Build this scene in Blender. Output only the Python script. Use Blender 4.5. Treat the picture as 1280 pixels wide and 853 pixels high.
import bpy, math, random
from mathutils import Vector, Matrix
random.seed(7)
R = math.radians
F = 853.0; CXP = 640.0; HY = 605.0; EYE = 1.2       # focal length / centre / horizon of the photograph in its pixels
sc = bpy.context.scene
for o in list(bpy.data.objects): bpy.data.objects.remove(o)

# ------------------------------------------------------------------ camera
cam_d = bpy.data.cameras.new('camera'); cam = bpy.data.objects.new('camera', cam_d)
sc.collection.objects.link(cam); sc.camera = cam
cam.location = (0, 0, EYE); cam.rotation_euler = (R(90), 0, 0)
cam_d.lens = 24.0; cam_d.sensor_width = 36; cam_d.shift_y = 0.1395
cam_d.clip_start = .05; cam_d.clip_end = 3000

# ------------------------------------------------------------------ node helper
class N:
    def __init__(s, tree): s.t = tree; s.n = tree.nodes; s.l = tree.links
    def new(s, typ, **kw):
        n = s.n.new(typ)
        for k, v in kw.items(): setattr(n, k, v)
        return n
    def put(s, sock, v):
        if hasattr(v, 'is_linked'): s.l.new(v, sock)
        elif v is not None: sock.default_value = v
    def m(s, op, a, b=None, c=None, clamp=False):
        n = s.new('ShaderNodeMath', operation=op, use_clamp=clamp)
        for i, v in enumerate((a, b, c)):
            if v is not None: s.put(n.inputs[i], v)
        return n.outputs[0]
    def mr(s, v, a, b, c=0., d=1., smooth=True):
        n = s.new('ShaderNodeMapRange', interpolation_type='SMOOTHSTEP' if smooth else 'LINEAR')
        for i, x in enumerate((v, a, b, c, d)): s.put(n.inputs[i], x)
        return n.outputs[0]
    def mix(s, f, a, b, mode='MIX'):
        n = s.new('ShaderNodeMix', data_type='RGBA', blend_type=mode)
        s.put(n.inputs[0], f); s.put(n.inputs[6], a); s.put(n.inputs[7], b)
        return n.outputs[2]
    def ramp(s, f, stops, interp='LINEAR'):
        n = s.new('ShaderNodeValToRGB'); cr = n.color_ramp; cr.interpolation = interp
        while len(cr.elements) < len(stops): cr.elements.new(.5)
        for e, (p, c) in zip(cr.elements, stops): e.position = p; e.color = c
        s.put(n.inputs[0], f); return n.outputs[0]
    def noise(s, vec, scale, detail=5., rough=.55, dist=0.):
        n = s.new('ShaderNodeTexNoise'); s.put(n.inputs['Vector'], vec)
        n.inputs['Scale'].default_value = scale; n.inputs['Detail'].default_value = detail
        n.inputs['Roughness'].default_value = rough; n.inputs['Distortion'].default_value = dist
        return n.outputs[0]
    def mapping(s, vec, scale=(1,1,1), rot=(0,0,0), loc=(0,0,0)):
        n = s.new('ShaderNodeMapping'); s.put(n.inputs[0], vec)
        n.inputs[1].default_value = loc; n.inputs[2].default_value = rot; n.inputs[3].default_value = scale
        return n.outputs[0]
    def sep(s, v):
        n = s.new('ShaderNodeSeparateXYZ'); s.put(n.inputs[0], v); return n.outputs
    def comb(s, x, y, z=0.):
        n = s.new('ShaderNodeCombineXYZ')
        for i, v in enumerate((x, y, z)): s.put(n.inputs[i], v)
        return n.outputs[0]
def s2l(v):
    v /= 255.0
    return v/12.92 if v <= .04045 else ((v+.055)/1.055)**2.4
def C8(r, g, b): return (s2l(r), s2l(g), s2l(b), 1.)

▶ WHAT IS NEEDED
Please print exactly what appears from the first line of the data through the line with "for o in list(bpy.data.objects): bpy.data.objects.remove(o)", including both of those lines and nothing past them.

▶ OUTPUT OF THE TASK
Build this scene in Blender. Output only the Python script. Use Blender 4.5. Treat the picture as 1280 pixels wide and 853 pixels high.
import bpy, math, random
from mathutils import Vector, Matrix
random.seed(7)
R = math.radians
F = 853.0; CXP = 640.0; HY = 605.0; EYE = 1.2       # focal length / centre / horizon of the photograph in its pixels
sc = bpy.context.scene
for o in list(bpy.data.objects): bpy.data.objects.remove(o)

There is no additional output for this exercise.